O sistema funciona na base do improviso. A energia passa por fios pela parede e alimenta uma bateria de caminhão. A carga acumulada liga a TV, que a família possuía em casa já havia dois anos, para o dia em que chegassem os postes por tanto tempo esperados. “A gente ainda não tem uma geladeira para realizar o sonho de beber água gelada, mas já dá pra ter um contato com o resto do mundo”, festeja Francimar.
“Em pleno século 21, isso não podia acontecer. Energia elétrica é um serviço básico para a sobrevivência humana”. Francisco Bezerra, agente da prefeitura de Saboeiro.
Torcedor do Fortaleza, sua casa era a única da região que podia assistir ao amistoso do Brasil contra a África do Sul, que ocorreu no dia 5 de março, em preparação para a Copa do Mundo. Na vizinhança, ainda sem saber da novidade pertinho de casa, quem mantém algum contato com futebol precisou se contentar com a narração via rádio de pilha. Francimar, a esposa e os três filhos tiveram o privilégio de ver além de ouvir.

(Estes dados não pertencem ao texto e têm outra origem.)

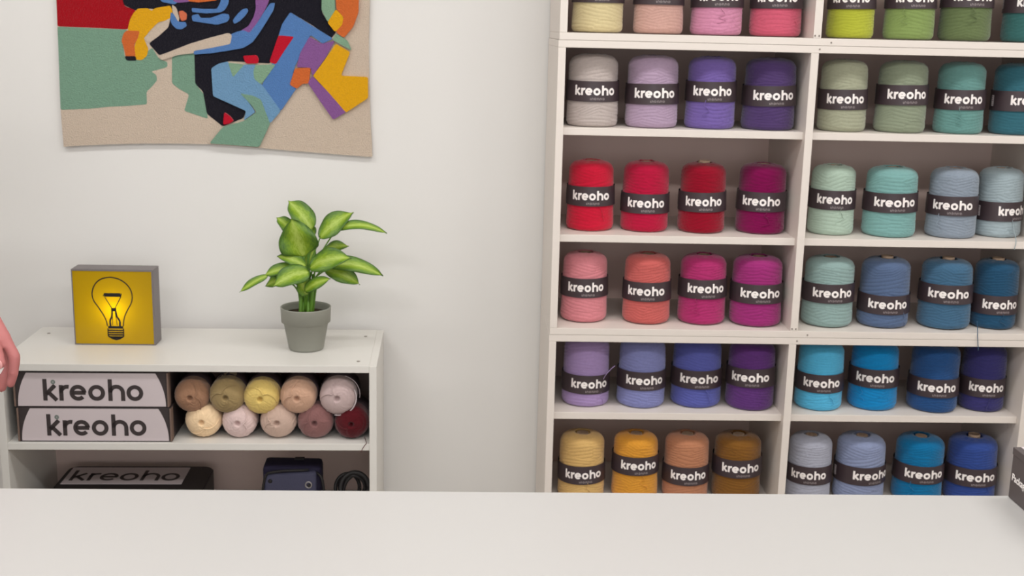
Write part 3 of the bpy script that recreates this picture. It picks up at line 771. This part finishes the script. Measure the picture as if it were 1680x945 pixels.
patch_('yellow', [(390, 150), (400, 100), (418, 65), (440, 42), (490, 40), (507, 54), (525, 40), (600, 27), (612, 55), (600, 95), (540, 110), (500, 150), (470, 190), (492, 240), (485, 275), (460, 296), (432, 294), (422, 240), (440, 160)])
patch_('beige', [(600, 88), (596, 110), (590, 135), (540, 180), (495, 212), (468, 190), (505, 150), (560, 110)])
patch_('orange', [(385, 150), (450, 152), (440, 190), (422, 220), (430, 282), (382, 282), (370, 230), (360, 200), (370, 165)])
patch_('black', [(375, 276), (430, 276), (434, 298), (385, 298)])
patch_('beige', [(608, 22), (630, 38), (645, 90), (640, 110), (622, 96), (612, 60)])
patch_('blue', [(603, 60), (618, 70), (640, 108), (675, 108), (682, 128), (655, 145), (630, 142), (608, 120), (600, 95)])
patch_('peach', [(642, 55), (662, 52), (682, 68), (680, 98), (655, 104), (646, 80)])
patch_('blue', [(505, -60), (560, 10), (620, 22), (640, 10), (650, -60)])
patch_('purple', [(610, -60), (615, 6), (640, 14), (700, 8), (710, -60)])
patch_('orange', [(690, -60), (688, 6), (740, 12), (830, 2), (834, -60)])
patch_('blue', [(706, 38), (760, 44), (830, 44), (848, 10), (856, -60), (892, -60), (886, 20), (868, 50), (845, 62), (780, 66), (708, 60)])
patch_('blue', [(706, 76), (738, 68), (748, 88), (800, 88), (860, 66), (888, 70), (892, 90), (880, 108), (830, 122), (710, 104)])
patch_('blue', [(908, 100), (928, 72), (955, 46), (978, 40), (984, 55), (965, 82), (940, 106), (915, 118)])
patch_('purple', [(1010, -300), (1018, -20), (1022, 40), (1010, 85), (985, 128), (945, 152), (985, 168), (1020, 125), (1060, 60), (1085, 10), (1100, -300)])
patch_('blue', [(895, 170), (930, 155), (962, 148), (990, 162), (1030, 110), (1068, 50), (1092, 16), (1116, 14), (1108, 50), (1075, 105), (1040, 160), (1005, 208), (960, 236), (880, 250), (800, 262), (716, 268), (718, 246), (850, 226), (897, 215)])
patch_('beige', [(543, 276), (620, 245), (700, 214), (800, 184), (885, 162), (904, 172), (897, 216), (800, 236), (718, 250), (716, 262), (640, 270), (560, 296)])
patch_('blue', [(1190, 60), (1300, 128), (1400, 190), (1350, 215), (1290, 172), (1255, 240), (1212, 330), (1190, 420), (1222, 432), (1145, 545), (1048, 430), (1090, 330), (1150, 250), (1207, 180), (1133, 176), (1150, 120)])
patch_('crimson', [(1133, 174), (1210, 180), (1165, 245), (1120, 316), (1088, 305)])
patch_('crimson', [(958, 274), (1025, 270), (1036, 290), (1032, 312), (972, 312)])
patch_('lblue', [(803, 335), (840, 312), (885, 302), (892, 330), (910, 380), (962, 318), (1022, 318), (1010, 372), (1052, 416), (1145, 545), (1092, 606), (1062, 540), (1045, 492), (945, 460), (985, 500), (1020, 550), (962, 592), (974, 545), (812, 472)])
patch_('sage', [(886, 308), (966, 317), (910, 380)])
patch_('sage', [(1020, 320), (1120, 316), (1085, 365), (1048, 415), (1014, 388), (1010, 350)])
patch_('green', [(944, 458), (1010, 470), (1048, 490), (1070, 550), (1092, 606), (1065, 665), (1038, 722), (795, 704), (830, 660), (862, 622), (960, 596), (1026, 550), (1000, 515)])
patch_('purple', [(1285, 180), (1345, 215), (1410, 200), (1360, 290), (1300, 375), (1292, 332), (1222, 330), (1240, 260)])
patch_('orange', [(1215, 335), (1292, 332), (1282, 410), (1250, 412), (1224, 436), (1188, 416)])
patch_('purple', [(1298, 372), (1380, 455), (1466, 550), (1402, 588), (1340, 500), (1278, 408)])
patch_('yellow', [(1415, 215), (1485, 256), (1440, 372), (1572, 378), (1573, 482), (1465, 553), (1380, 455), (1303, 372), (1360, 295)])
patch_('sage', [(1416, 165), (1472, 200), (1492, 248), (1398, 196)])
patch_('sage', [(1350, -260), (1345, 50), (1375, 108), (1412, 50), (1402, -260)])
patch_('orange', [(1400, -260), (1418, 45), (1455, 88), (1415, 158), (1455, 186), (1500, 132), (1526, 60), (1532, -260)])
patch_('yellow', [(1416, 45), (1452, 84), (1447, 122), (1412, 158), (1374, 110)])
patch_('crimson', [(868, 550), (895, 570), (914, 592), (895, 606), (862, 612)])
link('tufted_pile', bm_mesh('tufted_pile', bm), rm, rug)

# ------------------------------------------------------------ work table in front
TZ = .85; TY = -1.512
tb = empty('work_table', (.1, -2.0, 0), 'wide white work table in the foreground with a smooth matt top', 'table')
box('tabletop', (-1.9, -.43, TZ-.03), (1.9, TY+2.0, TZ), M['table'], tb, .0012)
for sx_ in (-1.78, 1.78):
    for sy_ in (-.35, .40): box('leg', (sx_-.03, sy_-.03, 0), (sx_+.03, sy_+.03, TZ-.0305), M['melamine'], tb, .002)
box('apron', (-1.74, .39, TZ-.11), (1.74, .41, TZ-.031), M['melamine'], tb)
# black parcel on the table
px0 = atz(1650, 812, TZ); bxh = aty(1655, 731, px0.y).z-TZ
pk = empty('black_carton', (px0.x, px0.y-.008, TZ+.0005), 'dark grey carton with white lettering standing on the right end of the table', 'box')
MB_ = mat('charcoal_cardboard', srgb(84, 76, 76), .5, .4, bump=(90, .08, .001))
box('box_body', (0, -.22, 0), (.30, 0, bxh-.003), MB_, pk, .0018)
box('lid', (-.0008, -.2208, bxh-.012), (.3008, .0008, bxh), MB_, pk, .0012)
fc = bpy.data.curves.new('t', 'FONT'); fc.body = 'Packaging'; fc.size = .0165; fc.extrude = .0002; fc.align_x = 'LEFT'; fc.offset = .0003
to = bpy.data.objects.new('t', fc); COL.objects.link(to)
dg = bpy.context.evaluated_depsgraph_get(); dg.update()
tm = bpy.data.meshes.new_from_object(to.evaluated_get(dg)); bpy.data.objects.remove(to)
ts = link('lettering', tm, M['logo_white'], pk)
q = atx(1661, 781, px0.x)
ts.location = (-.0006, q.y-pk.location.y, q.z-pk.location.z-.006)
ts.rotation_euler = Matrix(((0, 0, -1), (-1, 0, 0), (0, 1, 0))).to_euler()
q = atz(1679, 736, TZ+bxh)
box('address_label', (q.x-px0.x-.002, q.y-pk.location.y-.05, bxh), (q.x-px0.x+.07, q.y-pk.location.y+.004, bxh+.0008), M['label_white'], pk, 0)

# ------------------------------------------------------------ person at the left edge (hand reaches into the frame)
def capsules(name, segs, vox, m, parent, smooth_it=4):
    """tapered limbs fused into one continuous skin"""
    bm = bmesh.new()
    for (a, b, ra, rb) in segs:
        a, b = Vector(a), Vector(b); n = max(2, int((b-a).length/min(ra, rb)/.8)+1)
        add_tube(bm, [a+(b-a)*i/n for i in range(n+1)], [ra+(rb-ra)*i/n for i in range(n+1)], 14)
        for c_, r_ in ((a, ra), (b, rb)):
            t = bmesh.ops.create_icosphere(bm, subdivisions=2, radius=r_*1.0)
            for v in t['verts']: v.co += c_
    bmesh.ops.recalc_face_normals(bm, faces=bm.faces)
    o = link(name, bm_mesh(name, bm), m, parent, True)
    md = o.modifiers.new('r', 'REMESH'); md.mode = 'VOXEL'; md.voxel_size = vox; md.use_smooth_shade = True
    ms_ = o.modifiers.new('s', 'SMOOTH'); ms_.factor = .5; ms_.iterations = smooth_it
    return o
skin = mat('skin', srgb(184, 114, 112), .55, .35, bump=(90, .25, .002), vary=(35, .07))
try:
    bs = skin.node_tree.nodes['Principled BSDF']; bs.inputs['Subsurface Weight'].default_value = .15; bs.inputs['Subsurface Radius'].default_value = (.01, .004, .002); bs.inputs['Subsurface Scale'].default_value = .5
except Exception: pass
shirt = mat('dark_shirt_cloth', srgb(60, 64, 74), .9, .1, bump=(40, .3, .004))
jeans = mat('blue_denim', srgb(52, 62, 84), .9, .1, bump=(200, .3, .002))
hairm = mat('brown_hair', srgb(70, 48, 36), .6, .3, bump=(120, .8, .003))
pb = Vector((-1.30, -1.0, 0))
person = empty('person', pb, 'person at the left edge of the photo, only a relaxed hand showing beside the cabinet', 'person')
hp = lambda u, v, y: aty(u, v, y)-pb
wr = hp(-36, 492, -1.19); el = Vector((-1.075, -1.06, 1.17))-pb; sh = Vector((-1.10, -1.0, 1.43))-pb
segs = []
# hand: palm as a fan of metacarpals, fingers hanging down and curling in
mc = {'index': hp(8, 556, -1.225), 'middle': hp(4, 562, -1.200), 'ring': hp(-2, 562, -1.178), 'little': hp(-8, 556, -1.158)}
for k, p_ in mc.items():
    segs.append((wr+(p_-mc['middle'])*.35, p_, .0165, .0118 if k != 'little' else .010))
fing = {'index': [hp(8, 556, -1.225), hp(23.5, 586, -1.232), hp(21.5, 612, -1.236), hp(17.5, 630, -1.234)],
        'middle': [hp(4, 562, -1.200), hp(10, 596, -1.206), hp(7, 622, -1.212), hp(3, 637, -1.212)],
        'ring': [hp(-2, 562, -1.178), hp(-2, 596, -1.184), hp(-6, 622, -1.192), hp(-10, 636, -1.194)],
        'little': [hp(-8, 556, -1.158), hp(-13, 584, -1.164), hp(-17, 604, -1.170), hp(-20, 616, -1.172)]}
fr = {'index': (.0108, .0110, .0094, .0078), 'middle': (.0112, .0104, .0094, .0080), 'ring': (.0105, .0098, .0088, .0074), 'little': (.0092, .0085, .0076, .0064)}
for k, P in fing.items():
    for a in range(3): segs.append((P[a], P[a+1], fr[k][a], fr[k][a+1]))
th = [wr+Vector((-.006, -.02, -.02)), hp(-20, 545, -1.235), hp(-6, 575, -1.252), hp(1, 597, -1.262)]
segs += [(th[0], th[1], .017, .0150), (th[1], th[2], .0145, .0112), (th[2], th[3], .0110, .0092)]
segs += [(wr, el, .0245, .036), (el, sh, .040, .052)]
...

“O dinheiro que gastei é muito para gente pobre como eu, mas não é nada para um governo. Colocar placas dessas aqui na comunidade sairia mais barato do que trazer postes até aqui em cima”, compara o agricultor. Diferentemente de Fortunato, ele sabe o que significa a camisa amarelinha. E poderá vê-la em sua casa pela primeira vez numa Copa do Mundo. Graças à sua própria iniciativa.